Data records

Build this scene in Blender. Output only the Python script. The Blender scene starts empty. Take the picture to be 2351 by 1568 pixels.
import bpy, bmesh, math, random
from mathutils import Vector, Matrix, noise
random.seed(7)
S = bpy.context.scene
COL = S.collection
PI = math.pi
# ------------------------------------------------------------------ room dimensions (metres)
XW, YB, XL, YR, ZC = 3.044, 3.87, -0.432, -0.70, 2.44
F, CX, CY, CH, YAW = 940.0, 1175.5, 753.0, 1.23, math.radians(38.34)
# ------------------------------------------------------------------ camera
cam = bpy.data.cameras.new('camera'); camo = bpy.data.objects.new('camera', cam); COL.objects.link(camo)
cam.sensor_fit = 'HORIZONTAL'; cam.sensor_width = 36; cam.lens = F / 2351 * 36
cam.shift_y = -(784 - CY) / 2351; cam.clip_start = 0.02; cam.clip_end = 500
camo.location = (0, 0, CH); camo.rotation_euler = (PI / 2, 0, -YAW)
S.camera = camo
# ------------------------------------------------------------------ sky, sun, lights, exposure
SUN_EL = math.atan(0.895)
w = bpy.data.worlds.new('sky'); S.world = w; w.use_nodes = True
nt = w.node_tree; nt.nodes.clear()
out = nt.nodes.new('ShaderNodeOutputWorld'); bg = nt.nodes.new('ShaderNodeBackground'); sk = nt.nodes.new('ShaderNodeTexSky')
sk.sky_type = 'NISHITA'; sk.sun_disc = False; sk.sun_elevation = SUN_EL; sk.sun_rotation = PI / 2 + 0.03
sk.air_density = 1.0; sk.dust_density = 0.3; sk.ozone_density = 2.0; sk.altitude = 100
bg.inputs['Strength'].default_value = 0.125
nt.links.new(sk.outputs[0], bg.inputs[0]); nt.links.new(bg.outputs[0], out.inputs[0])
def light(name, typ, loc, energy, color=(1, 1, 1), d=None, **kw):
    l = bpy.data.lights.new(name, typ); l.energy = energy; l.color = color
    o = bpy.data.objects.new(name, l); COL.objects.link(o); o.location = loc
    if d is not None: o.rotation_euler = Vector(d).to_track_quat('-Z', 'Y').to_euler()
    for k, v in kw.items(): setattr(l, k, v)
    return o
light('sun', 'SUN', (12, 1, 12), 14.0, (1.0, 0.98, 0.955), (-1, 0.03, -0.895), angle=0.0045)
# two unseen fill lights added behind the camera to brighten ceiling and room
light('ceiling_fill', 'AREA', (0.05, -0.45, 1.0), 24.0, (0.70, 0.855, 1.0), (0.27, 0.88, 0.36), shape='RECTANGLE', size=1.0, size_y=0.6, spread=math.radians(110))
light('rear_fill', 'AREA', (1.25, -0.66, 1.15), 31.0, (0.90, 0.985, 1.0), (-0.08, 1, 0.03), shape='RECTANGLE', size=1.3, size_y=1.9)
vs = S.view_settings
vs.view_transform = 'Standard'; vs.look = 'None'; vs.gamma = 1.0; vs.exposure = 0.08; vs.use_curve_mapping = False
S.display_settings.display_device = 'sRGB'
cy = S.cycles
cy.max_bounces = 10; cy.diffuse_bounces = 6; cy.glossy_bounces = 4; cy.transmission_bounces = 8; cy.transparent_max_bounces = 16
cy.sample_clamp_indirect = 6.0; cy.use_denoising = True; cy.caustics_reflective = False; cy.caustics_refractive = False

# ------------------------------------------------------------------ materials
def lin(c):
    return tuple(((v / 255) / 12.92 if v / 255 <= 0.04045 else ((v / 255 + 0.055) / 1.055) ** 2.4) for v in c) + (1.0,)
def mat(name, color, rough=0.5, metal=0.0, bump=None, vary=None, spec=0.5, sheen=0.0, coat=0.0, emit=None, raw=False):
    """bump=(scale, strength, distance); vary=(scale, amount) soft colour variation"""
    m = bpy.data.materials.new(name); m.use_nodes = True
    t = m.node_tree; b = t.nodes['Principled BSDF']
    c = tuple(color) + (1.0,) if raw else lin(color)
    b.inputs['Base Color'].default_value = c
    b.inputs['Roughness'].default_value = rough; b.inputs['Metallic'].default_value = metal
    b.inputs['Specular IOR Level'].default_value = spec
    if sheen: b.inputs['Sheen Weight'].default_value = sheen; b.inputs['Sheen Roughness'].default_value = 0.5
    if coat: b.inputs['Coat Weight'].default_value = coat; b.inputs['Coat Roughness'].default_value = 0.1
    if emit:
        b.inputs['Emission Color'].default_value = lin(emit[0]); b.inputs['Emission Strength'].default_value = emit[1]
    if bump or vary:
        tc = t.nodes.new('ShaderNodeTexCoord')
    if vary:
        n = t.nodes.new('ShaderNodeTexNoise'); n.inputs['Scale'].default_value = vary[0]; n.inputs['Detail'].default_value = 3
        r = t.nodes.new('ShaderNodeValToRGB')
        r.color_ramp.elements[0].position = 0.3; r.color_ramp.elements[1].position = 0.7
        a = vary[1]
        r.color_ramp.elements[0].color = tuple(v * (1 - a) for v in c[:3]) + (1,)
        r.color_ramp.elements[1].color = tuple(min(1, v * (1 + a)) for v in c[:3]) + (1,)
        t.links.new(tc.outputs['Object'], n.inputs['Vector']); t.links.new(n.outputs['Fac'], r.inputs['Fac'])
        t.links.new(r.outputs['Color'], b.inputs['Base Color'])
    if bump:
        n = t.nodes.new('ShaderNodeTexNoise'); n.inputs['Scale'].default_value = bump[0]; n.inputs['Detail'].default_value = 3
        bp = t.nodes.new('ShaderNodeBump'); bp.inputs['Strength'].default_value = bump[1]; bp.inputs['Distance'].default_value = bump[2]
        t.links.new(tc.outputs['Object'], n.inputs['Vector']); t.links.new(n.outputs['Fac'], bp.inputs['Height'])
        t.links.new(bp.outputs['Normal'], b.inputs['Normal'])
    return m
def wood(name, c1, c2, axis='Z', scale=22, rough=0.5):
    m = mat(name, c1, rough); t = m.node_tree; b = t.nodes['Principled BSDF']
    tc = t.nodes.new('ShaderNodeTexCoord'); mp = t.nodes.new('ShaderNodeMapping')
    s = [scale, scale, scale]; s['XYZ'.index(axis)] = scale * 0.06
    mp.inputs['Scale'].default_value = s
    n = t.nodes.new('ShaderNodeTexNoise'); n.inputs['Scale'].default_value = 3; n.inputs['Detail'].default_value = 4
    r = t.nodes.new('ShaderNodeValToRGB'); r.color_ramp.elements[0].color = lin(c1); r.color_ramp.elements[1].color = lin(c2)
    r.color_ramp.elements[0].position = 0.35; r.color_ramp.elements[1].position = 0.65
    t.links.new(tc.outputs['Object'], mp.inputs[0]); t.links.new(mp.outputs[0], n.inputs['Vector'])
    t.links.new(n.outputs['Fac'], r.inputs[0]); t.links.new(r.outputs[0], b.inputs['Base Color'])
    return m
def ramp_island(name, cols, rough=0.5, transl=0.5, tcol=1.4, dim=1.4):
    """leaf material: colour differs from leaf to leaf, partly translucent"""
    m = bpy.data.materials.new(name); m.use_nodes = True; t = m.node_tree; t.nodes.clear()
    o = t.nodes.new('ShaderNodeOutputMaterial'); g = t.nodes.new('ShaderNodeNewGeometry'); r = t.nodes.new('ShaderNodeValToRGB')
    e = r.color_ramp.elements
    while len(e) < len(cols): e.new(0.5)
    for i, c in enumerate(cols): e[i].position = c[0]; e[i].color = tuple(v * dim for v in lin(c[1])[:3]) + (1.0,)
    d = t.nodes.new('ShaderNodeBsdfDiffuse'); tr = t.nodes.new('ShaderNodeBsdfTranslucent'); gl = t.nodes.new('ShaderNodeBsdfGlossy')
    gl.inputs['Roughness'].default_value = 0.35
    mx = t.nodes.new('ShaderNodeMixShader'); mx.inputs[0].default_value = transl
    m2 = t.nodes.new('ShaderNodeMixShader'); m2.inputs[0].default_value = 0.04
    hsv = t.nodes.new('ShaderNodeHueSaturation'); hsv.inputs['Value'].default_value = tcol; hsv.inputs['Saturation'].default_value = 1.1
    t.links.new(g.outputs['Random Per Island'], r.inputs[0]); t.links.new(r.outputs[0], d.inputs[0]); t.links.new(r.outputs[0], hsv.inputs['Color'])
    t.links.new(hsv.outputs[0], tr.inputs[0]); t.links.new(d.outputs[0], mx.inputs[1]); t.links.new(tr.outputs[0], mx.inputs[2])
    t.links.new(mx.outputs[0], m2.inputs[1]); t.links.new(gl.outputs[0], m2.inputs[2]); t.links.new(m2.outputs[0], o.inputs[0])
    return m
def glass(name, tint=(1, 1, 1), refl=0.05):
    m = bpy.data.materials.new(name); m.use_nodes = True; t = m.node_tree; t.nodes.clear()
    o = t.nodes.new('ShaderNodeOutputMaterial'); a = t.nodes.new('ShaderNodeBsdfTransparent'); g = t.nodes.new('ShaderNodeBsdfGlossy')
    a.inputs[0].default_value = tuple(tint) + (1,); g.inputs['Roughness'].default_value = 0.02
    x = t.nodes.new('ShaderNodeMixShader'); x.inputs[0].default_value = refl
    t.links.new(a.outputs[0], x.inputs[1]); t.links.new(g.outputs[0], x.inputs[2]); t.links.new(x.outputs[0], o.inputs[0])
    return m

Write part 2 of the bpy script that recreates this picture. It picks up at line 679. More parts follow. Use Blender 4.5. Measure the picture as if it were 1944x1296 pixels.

**Task directions**
Pick out, from the lines above, every one that contains the string "Blender".

**Finished answer**
Build this scene in Blender. Output only the Python script. The Blender scene starts empty. Take the picture to be 2351 by 1568 pixels.
Write part 2 of the bpy script that recreates this picture. It picks up at line 679. More parts follow. Use Blender 4.5. Measure the picture as if it were 1944x1296 pixels.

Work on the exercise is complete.